[openstack-dev] [heat][zaqar][telemetry] Subscribing to events

Thomas Herve therve at redhat.com
Tue Oct 25 13:48:52 UTC 2016


On Tue, Oct 25, 2016 at 12:12 AM, Zane Bitter <zbitter at redhat.com> wrote:
> On 22/10/16 10:38, Thomas Herve wrote:
>>
>> Hi all,
>>
>> One of my long time goal since I started contributing to OpenStack is
>> to try to remove polling where I can. With Zaqar WebSocket support, we
>> now have a transport available for users to connect to, and where we
>> can push notifications. We already leveraged that in Heat [1], so that
>> you can manipulate a stack and you'll be notified when its status
>> changes.
>>
>> Still, not everyone uses Heat, and under the hood it still polls for
>> you. We should be able to use the various notifications that projects
>> publish to push similar events. Ceilometer already consumes those
>> notifications and try to make them somewhat consumable [2].
>>
>> The missing piece is something that bridges Ceilometer and Zaqar.
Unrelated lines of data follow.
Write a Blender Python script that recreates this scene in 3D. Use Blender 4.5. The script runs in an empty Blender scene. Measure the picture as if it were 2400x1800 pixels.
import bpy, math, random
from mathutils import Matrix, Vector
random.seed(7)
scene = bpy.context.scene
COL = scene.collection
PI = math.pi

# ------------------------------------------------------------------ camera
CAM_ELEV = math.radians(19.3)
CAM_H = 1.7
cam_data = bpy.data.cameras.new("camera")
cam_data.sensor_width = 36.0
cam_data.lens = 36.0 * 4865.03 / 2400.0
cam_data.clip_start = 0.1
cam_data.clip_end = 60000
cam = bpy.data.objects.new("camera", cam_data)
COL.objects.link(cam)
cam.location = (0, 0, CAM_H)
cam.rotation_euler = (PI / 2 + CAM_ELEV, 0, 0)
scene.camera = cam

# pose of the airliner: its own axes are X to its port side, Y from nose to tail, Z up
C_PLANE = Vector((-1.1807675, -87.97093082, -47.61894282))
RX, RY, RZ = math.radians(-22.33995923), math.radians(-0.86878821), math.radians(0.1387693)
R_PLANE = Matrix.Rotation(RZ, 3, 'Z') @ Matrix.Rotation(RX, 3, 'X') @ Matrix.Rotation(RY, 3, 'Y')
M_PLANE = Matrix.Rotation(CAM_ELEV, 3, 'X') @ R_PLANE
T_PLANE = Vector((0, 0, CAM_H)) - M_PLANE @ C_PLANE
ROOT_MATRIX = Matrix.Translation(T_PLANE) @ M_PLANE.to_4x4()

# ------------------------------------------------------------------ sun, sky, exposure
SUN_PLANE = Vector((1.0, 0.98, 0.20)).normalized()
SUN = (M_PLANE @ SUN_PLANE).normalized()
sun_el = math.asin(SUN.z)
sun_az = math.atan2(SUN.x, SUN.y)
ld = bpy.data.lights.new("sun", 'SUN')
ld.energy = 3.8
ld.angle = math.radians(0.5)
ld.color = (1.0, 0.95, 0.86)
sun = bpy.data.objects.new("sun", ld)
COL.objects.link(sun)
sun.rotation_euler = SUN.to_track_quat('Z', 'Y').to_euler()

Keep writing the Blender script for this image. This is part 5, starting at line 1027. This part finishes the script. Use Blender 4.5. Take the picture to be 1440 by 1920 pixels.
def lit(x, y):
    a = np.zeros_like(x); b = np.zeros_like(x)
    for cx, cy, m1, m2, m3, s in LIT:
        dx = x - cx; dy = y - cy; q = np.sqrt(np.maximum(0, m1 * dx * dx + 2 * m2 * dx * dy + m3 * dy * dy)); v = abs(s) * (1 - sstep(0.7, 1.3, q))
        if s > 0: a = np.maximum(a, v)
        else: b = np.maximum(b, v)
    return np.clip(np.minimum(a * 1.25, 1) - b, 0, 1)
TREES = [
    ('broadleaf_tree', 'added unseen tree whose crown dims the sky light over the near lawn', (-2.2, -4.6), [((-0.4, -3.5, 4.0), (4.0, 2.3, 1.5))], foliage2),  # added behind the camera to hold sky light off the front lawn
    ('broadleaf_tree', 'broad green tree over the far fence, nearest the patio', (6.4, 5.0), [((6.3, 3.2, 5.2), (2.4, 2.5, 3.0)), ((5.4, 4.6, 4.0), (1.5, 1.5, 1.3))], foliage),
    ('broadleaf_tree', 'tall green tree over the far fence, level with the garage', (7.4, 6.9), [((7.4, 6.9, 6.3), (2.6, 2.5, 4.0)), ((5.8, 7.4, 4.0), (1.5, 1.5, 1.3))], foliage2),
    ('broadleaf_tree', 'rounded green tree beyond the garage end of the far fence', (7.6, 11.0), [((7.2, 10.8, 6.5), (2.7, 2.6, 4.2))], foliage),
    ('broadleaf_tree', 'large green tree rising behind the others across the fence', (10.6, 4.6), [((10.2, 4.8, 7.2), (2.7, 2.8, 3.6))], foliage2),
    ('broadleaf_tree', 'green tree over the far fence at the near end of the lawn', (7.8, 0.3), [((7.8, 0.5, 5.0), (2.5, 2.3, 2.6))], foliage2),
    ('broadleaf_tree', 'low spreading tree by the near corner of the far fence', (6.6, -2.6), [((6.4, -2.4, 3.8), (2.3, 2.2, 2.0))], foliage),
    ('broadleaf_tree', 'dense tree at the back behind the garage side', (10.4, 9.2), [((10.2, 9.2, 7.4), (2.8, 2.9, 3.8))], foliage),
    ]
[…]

I
>> wrote a small service [3] which provide a simple API, so that you can
>> say "Subscribe to those events and send them to this queue". The data
>> flow looks like this:
>>
>> Service (Nova, Neutron) -> Notification -> Ceilometer -> Bridge ->
>> Zaqar -> User.
>>
>> This way, you'll get a Zaqar message per event, with some filtering
>> done by the bridge service. It's far from being ideal, as the
>> notification format is a endless topic of conversation, but I hope
>> that if we start using it things will move further. I also hope I can
>> get some feedback on the approach.
>
>
> Could you document what makes this different from
> http://docs.openstack.org/developer/aodh/event-alarm.html? (I can think of
> some ways, but it's not clear to me whether a separate service is the right
> thing or if the existing Aodh event alarms can be modified to do what we
> want.)

Asking the tough questions :). I don't know about the details, but
it's possible that since https://review.openstack.org/#/c/335289/ got
merged, you have the same possibilities nowadays. I'd need to test it,
in which case my service is not necessary anymore (though the other
questions still apply). But in terms of semantics, it feels a bit
weird to use alarming for continuous event retrieval.